Adventuring through space is also deeply frustrating and difficult, even on the easier of the two available difficulty options. As a sort of Roguelike, there’s no saving, and if you die, it’s back to the start. And the frustrations are manifold: parts on your ship and lander will frequently become damaged for no discernable reason other than wear and tear, and your crew will acquire illnesses and injuries seemingly at random. Worse, all alien races quickly become bored with any conversation, arbitrarily limiting you to only being able to ask about a few things at any given time. This is not only an unnecessary frustration, but it cuts out any potential for interesting dialogue, and undermines the individuality of the alien races. Apparently they’re all too busy for a short chat with an entirely new species.

The game is procedurally generated, giving you theoretical variance in your adventures. However, the reality is that it’s nothing more than rearranging the same few pieces in a different way, and it only serves to make your chances of success feel random. Sometimes the systems you find just won’t have the right resources or a suitable planet for landing. Often, there will be no money-earning quests. And, as every mining attempt is likely to cost resources, one must weigh the value of the mining attempt against its costs. The balance seems too often to be unfavourable.

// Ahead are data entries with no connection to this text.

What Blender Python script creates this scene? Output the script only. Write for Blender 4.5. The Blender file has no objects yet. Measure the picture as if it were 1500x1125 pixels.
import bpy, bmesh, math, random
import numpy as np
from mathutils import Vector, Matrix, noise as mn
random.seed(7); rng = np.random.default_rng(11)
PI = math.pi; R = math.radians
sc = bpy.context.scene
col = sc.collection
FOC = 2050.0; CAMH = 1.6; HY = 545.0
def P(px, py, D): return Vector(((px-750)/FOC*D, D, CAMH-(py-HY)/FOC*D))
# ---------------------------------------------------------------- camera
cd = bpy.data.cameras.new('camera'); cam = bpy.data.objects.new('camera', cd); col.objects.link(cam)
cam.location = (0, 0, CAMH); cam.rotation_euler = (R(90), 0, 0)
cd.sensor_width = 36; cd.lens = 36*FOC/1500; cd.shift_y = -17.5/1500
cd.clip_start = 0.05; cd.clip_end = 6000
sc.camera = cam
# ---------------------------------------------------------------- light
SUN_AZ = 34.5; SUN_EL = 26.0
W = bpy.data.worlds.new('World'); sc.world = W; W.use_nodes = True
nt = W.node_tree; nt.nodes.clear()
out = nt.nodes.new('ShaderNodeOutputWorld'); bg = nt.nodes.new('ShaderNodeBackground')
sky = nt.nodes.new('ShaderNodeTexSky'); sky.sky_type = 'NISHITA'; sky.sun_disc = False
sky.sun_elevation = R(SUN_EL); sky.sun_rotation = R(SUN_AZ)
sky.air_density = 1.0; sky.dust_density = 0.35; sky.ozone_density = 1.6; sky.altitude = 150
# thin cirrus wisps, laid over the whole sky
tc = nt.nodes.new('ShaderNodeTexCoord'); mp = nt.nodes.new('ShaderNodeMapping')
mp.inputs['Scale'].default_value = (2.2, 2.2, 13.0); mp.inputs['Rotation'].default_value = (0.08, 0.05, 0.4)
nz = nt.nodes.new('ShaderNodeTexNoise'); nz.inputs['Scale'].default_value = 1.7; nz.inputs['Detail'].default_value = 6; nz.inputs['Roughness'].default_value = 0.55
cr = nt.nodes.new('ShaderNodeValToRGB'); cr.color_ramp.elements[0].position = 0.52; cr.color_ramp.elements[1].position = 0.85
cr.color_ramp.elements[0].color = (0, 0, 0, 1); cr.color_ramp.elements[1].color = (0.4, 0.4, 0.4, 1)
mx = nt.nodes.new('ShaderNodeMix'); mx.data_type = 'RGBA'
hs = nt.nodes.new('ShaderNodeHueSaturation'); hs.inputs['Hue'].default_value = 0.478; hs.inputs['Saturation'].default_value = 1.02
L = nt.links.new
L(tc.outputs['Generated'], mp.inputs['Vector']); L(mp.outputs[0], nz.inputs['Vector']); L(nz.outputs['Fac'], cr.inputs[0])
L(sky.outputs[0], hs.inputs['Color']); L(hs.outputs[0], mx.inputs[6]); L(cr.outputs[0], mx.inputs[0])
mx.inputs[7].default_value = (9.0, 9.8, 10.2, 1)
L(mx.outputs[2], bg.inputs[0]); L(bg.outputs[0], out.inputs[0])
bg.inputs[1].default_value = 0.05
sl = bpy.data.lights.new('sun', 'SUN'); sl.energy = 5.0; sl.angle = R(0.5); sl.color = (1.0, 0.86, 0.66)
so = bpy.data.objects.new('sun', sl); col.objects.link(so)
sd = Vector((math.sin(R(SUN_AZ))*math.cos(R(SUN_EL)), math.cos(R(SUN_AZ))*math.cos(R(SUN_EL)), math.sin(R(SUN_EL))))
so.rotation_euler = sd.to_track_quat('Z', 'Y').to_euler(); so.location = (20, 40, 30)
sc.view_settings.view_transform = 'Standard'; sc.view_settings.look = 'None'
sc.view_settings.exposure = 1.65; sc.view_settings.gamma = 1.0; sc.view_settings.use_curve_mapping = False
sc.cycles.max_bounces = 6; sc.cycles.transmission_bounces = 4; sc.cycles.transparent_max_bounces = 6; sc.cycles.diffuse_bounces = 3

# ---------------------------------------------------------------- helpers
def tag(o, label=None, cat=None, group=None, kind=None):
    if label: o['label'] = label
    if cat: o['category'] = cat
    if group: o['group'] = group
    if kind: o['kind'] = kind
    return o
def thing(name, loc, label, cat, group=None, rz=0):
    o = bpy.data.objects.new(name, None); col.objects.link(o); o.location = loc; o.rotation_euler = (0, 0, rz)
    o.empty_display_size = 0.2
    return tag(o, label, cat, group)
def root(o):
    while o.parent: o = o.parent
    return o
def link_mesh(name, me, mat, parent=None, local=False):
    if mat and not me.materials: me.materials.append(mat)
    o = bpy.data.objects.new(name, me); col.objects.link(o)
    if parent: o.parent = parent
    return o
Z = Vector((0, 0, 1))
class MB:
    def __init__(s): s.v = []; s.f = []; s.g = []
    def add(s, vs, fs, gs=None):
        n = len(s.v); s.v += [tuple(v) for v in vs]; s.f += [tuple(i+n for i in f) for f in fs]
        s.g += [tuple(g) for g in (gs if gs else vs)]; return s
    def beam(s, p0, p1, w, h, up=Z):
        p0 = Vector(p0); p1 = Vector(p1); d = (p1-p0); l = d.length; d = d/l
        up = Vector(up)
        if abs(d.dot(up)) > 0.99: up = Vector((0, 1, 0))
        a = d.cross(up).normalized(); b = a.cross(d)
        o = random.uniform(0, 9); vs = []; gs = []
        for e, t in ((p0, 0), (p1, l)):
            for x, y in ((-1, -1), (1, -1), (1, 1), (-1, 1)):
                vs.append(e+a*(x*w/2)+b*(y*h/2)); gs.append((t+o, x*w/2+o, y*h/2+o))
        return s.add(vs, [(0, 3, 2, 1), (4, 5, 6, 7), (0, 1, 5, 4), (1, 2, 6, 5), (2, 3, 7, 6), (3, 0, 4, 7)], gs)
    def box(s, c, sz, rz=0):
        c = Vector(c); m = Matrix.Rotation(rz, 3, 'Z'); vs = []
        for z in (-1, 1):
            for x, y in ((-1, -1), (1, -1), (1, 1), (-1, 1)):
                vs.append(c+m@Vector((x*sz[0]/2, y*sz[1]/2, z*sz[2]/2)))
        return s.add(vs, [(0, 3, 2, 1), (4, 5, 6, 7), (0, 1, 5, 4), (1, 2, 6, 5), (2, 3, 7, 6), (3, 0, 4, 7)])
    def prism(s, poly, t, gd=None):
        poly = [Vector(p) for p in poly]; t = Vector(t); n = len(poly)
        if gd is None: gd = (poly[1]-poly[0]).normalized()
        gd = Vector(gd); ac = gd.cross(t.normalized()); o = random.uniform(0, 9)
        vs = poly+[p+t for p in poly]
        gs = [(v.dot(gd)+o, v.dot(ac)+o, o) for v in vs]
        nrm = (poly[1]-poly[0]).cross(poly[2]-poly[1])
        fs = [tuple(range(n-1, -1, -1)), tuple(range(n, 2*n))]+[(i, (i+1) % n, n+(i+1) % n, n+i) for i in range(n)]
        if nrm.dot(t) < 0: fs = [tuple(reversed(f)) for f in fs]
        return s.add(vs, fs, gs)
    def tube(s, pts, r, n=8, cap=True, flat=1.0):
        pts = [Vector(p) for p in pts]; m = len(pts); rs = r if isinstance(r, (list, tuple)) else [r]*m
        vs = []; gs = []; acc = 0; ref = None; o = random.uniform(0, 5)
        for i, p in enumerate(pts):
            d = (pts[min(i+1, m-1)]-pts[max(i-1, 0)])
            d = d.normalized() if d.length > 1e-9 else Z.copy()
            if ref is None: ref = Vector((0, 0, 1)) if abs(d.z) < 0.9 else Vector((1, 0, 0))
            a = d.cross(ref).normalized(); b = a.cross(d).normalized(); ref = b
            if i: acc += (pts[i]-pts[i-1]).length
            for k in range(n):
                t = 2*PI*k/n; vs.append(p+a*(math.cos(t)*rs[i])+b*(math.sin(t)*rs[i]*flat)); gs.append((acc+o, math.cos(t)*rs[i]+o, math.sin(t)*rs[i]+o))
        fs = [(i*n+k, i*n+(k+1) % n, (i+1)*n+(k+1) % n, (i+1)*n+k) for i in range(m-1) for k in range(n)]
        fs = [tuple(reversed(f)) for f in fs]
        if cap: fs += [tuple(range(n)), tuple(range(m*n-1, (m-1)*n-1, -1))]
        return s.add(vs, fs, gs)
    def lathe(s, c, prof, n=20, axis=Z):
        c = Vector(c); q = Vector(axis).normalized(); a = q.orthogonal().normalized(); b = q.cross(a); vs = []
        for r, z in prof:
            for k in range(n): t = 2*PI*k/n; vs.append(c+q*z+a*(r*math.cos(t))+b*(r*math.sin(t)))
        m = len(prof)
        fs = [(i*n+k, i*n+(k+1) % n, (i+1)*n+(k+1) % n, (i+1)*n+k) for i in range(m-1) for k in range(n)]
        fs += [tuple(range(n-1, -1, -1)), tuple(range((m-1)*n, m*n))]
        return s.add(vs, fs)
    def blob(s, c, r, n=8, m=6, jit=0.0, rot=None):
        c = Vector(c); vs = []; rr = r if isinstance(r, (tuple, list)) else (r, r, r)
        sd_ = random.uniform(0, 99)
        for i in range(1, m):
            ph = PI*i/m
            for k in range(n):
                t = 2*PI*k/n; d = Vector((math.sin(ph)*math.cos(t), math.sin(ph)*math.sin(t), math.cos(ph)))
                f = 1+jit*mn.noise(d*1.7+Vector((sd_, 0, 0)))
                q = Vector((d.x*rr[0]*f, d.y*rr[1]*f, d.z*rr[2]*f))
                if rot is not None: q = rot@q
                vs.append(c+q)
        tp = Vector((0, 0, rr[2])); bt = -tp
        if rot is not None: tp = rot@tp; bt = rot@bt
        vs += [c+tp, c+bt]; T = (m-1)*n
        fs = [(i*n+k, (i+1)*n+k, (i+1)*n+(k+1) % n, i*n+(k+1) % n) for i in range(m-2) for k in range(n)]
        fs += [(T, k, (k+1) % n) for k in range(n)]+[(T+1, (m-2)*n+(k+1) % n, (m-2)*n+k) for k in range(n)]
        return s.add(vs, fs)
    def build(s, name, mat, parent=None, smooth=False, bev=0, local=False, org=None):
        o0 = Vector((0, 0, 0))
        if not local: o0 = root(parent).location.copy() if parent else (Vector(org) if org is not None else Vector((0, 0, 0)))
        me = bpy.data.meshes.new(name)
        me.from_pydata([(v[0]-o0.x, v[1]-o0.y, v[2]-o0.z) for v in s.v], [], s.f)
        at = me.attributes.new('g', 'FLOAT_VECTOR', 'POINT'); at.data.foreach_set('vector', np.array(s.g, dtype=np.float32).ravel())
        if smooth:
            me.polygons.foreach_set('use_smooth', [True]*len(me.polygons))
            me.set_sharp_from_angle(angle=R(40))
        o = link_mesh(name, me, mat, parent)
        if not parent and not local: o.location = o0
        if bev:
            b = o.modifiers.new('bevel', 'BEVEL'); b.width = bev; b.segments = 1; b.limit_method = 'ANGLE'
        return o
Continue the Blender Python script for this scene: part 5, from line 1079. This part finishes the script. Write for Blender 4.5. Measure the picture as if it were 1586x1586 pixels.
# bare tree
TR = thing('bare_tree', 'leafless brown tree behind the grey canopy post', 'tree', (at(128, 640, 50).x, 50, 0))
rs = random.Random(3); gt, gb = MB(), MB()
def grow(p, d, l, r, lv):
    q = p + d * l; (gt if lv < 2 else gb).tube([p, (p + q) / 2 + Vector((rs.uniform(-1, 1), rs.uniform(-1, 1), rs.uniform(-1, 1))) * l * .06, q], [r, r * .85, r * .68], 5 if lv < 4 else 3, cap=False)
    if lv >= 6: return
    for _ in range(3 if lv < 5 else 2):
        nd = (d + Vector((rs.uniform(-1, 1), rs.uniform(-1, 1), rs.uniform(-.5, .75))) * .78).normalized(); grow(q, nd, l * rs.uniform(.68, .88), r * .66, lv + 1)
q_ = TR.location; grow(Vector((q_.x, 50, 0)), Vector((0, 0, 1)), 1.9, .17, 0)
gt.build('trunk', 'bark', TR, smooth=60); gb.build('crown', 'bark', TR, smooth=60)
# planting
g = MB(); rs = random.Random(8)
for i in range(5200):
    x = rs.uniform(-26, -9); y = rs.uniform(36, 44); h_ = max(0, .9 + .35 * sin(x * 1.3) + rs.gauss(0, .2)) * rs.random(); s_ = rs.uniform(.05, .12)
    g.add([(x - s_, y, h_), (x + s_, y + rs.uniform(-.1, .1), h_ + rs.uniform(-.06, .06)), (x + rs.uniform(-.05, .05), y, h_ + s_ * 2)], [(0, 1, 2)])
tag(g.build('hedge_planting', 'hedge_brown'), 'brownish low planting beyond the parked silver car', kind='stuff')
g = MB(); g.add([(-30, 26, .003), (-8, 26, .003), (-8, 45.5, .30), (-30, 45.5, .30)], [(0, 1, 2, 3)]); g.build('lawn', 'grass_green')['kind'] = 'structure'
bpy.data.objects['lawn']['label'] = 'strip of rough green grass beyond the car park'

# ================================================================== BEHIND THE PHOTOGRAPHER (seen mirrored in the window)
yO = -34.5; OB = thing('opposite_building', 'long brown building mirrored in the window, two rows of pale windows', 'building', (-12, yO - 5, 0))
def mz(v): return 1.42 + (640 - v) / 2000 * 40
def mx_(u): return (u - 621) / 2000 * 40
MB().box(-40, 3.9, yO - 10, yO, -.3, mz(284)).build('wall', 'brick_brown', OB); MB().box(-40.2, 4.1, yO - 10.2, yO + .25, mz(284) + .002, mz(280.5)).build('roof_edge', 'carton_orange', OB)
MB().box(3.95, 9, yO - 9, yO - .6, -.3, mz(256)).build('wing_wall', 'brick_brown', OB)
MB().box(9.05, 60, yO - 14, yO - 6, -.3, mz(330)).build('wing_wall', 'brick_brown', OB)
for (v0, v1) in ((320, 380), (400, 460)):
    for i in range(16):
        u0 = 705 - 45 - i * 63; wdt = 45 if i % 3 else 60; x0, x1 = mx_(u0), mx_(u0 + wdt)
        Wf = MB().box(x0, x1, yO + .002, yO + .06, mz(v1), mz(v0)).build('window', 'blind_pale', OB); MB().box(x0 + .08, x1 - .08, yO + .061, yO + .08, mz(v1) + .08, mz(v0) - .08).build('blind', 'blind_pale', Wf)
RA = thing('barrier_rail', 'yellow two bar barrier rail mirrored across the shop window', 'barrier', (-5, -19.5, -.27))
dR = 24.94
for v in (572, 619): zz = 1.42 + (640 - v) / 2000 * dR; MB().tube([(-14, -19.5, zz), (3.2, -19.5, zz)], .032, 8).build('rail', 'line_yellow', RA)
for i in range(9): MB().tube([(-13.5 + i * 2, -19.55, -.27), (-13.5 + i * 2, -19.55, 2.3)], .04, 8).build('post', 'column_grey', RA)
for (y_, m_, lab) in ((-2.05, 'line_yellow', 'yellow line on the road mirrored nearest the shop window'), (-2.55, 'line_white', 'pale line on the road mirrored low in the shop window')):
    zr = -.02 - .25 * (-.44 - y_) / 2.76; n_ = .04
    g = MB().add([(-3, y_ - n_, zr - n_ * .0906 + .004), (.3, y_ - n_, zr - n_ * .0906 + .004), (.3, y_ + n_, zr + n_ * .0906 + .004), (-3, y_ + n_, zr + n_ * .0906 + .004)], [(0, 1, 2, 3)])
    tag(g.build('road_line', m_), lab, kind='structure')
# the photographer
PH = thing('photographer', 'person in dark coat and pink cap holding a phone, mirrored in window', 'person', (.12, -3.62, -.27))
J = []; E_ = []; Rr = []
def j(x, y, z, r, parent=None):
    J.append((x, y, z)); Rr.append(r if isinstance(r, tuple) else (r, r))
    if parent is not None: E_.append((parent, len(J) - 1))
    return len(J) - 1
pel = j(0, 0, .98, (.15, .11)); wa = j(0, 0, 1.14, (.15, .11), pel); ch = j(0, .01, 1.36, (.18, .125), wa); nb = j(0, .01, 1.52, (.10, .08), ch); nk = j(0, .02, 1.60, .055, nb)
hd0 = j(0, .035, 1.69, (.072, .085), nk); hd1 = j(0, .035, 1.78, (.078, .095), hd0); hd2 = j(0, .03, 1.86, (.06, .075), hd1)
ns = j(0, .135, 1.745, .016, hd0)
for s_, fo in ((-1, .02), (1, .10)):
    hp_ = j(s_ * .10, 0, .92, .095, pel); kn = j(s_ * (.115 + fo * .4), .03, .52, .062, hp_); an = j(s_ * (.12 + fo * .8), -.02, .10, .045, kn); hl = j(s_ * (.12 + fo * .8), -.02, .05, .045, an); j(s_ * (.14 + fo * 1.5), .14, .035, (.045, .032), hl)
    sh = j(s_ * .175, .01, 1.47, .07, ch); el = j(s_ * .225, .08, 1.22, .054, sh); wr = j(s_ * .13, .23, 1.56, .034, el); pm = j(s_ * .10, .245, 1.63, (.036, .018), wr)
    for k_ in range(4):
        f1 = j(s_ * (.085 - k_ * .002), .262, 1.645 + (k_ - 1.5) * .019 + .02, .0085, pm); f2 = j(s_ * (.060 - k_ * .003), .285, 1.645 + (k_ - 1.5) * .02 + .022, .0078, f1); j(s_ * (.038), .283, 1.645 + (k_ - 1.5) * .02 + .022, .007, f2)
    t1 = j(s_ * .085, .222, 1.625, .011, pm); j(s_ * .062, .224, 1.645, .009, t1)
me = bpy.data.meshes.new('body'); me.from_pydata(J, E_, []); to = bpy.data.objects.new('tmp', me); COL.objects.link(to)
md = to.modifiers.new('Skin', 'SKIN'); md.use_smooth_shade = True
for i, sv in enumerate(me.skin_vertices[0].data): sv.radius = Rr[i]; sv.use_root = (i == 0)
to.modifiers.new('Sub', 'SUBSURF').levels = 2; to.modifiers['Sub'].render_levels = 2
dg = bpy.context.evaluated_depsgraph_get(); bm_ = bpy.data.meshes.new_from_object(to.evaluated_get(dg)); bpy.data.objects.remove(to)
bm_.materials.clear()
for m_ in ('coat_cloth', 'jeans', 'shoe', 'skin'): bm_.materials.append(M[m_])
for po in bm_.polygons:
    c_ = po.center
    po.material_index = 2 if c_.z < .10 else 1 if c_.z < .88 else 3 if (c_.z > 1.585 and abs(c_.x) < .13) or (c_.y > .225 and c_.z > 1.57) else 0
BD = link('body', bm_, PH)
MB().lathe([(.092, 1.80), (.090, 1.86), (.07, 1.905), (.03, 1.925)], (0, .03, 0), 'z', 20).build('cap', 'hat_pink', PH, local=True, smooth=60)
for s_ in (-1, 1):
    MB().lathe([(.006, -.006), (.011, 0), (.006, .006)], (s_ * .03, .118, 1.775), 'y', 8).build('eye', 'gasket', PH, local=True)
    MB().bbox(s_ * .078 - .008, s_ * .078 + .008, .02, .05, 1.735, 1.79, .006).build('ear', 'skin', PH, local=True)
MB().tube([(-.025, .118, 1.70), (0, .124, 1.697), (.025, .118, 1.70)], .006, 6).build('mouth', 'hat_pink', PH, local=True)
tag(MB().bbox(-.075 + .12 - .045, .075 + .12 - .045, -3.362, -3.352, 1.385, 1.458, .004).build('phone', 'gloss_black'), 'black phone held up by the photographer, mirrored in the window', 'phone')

There’s also not much to say about the aesthetics. While some effort has been put into creating 3D environments and ships, it still could be mistaken for a game from the early 2000s, especially with the ugly and clumsy UI. And with few customization options, whether purely aesthetic or functional, it’s hard to make your ship feel like your own.

In the end, despite the fact that I’m a sucker for the game’s premise, I found myself struggling to find the fun. It’s there, occasionally, in dribs and drabs, but the frustration and the tedium quickly end it, and it’s far too much work to find it in the first place. I might give the game a tentative recommendation for those who love Roguelikes and survival space adventures if it launched at a reasonable price, but at $39.99 USD, the value proposition is abominably poor. This is by no means a game on par with titles in that price range by any metric. In the current marketplace of great Roguelikes and a few good space-faring adventures, there are simply far better ways to spend your money and time.